Penny stocks are stocks that trade at low prices, often less than $5 per share. They are also called micro-cap stocks or nano-cap stocks. While penny stocks can seem like a great investment opportunity due to the low cost and the potential for high returns, there are also significant risks associated with penny stock investing. In this article, we will discuss the risks of penny stock investing and what you need to know before you invest your hard-earned money in penny stocks.
Lack of Information
One of the biggest risks of penny stock investing is the lack of information available about the company. Unlike large, well-established companies, penny stocks often have little to no track record. It can be difficult to find current and reliable information about their business practices, financial performance, or future plans. This makes it harder to make informed investment decisions.

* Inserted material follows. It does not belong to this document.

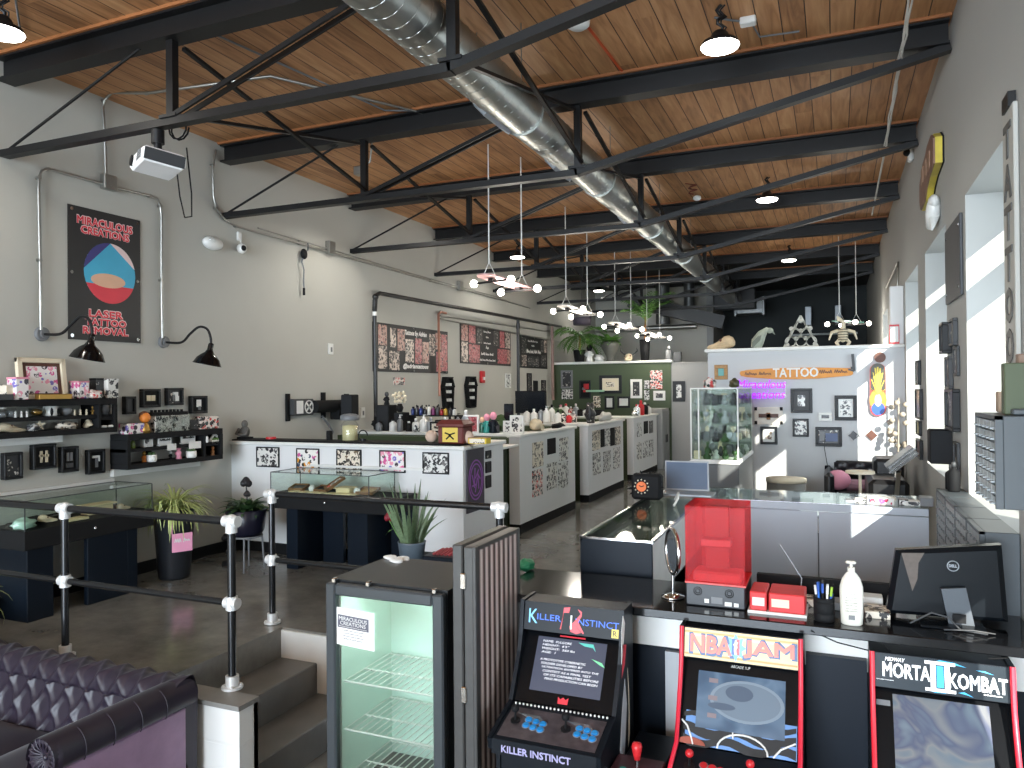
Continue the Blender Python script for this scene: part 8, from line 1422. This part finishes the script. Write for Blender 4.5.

Without proper financial analysis, you may end up investing in a company that has very little chance of success.
Lack of Liquidity
Another risk of penny stock investing is the lack of liquidity. Penny stocks trade at low volumes, which means they are not actively traded on the stock exchanges. This makes it difficult to buy and sell penny stocks quickly, and it can also result in significant price fluctuations. If you need to sell your penny stocks quickly, you may not be able to find a buyer at a price that is acceptable to you. This can result in significant losses.
High Volatility
Penny stocks are also highly volatile. They can experience sharp price movements in short periods of time. This makes penny stocks a high-risk investment. Even a small change in market conditions can cause significant changes in the value of penny stocks. If you are not prepared to handle this volatility, you may end up losing a significant portion of your investment.
Pump-and-Dump Schemes
Penny stocks are often targets of pump-and-dump schemes. In these schemes, unscrupulous investors buy large quantities of a penny stock, then promote the stock with false or misleading information. This causes the price of the stock to rise, at which point the schemers sell their stock and pocket the profits. This leaves unsuspecting investors holding worthless stocks, often resulting in significant losses.